Rendu à peu près au milieu de ma lecture, je me suis dit Ça se passe quand cette histoire-là? Pi j’ai pas pu répondre. Ça se passe dans un temps mythique, suspendu en quelque part entre la renaissance pi le début du XXe siècle. L’espace, c’est pareil : tous les repères sont fuckés. La maison est un dédale de couloirs pi de pièces, d’angles irréguliers pi d’escaliers dérobés. Son aura s’étend aussi sur la ville, dont la géographie se modifie pour ramener Jean-Jacques à elle.
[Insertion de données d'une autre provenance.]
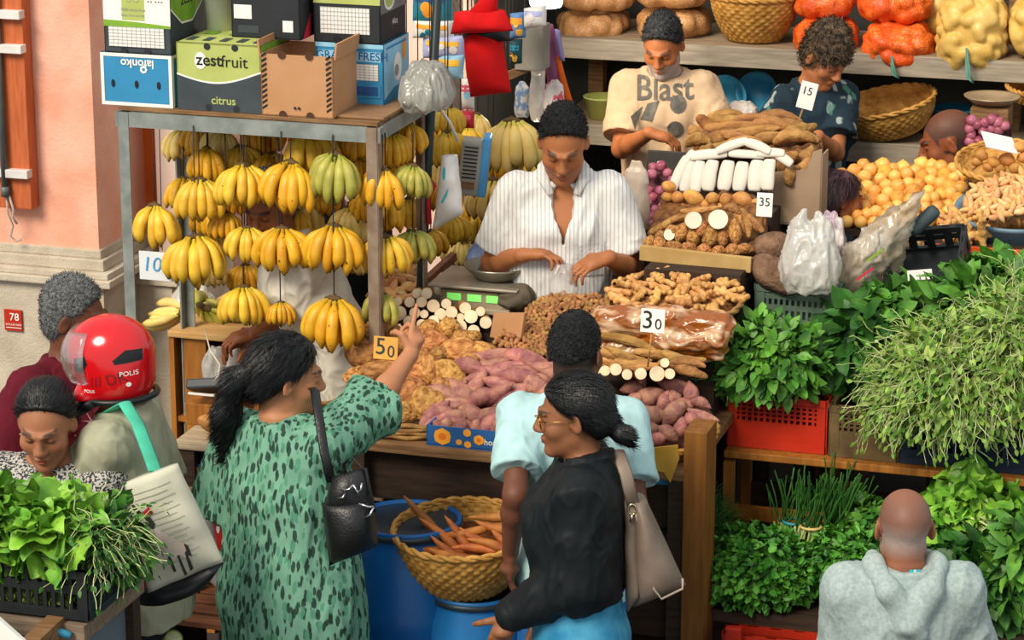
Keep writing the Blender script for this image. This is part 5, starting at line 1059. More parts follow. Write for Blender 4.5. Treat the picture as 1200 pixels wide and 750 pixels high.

Un peu comme dans Le procès de l’ami Kafka.
L’atmosphère passe autant par le fond que par la forme : le style de Ray est très travaillé, très subtil et poétique. Son écriture nous en dit juste assez pour qu’on entrevoie de quoi il parle, à l’image des ombres qui parcourent la maison. Ray se démarque du style fade pi impersonnel qu’on voit trop souvent chez des écrivains de fantastique :

« Les façades pleuraient, hantées d’immenses chagrins; un bruit aigre d’eau courante emplissait les rues; derrière chaque porte, chaque fenêtre, une main fantôme s’impatientait au gré des rafales.
Les arbres exilés sur les mails et les avenues n’étaient plus que grêle tracés au fusain et les feuilles mortes acquéraient, au caprice du vent, un maléfique pouvoir de mains à gifles.
Les cheminées armoriées de Malpertuis crachaient de puissantes colonnes de fumée dans l’air gris, car dans toutes les chambres ronflaient de vastes feux de bûches et de charbon de terre. »

Verdict : ça vaut la peine de le lire, ça sort des schémas habituels d’histoires de maisons hantées pi en plus c’est bien écrit. Dans Malpertuis, tout est flou, indéterminé; c’est ça qui en fait un bon roman fantastique.

Un film basé sur le livre a été réalisé en 1971 par Harry Kümel, avec Orson Welles dans le rôle de Cassave. Ça s’appelle Malpertuis: histoire d’une maison maudite.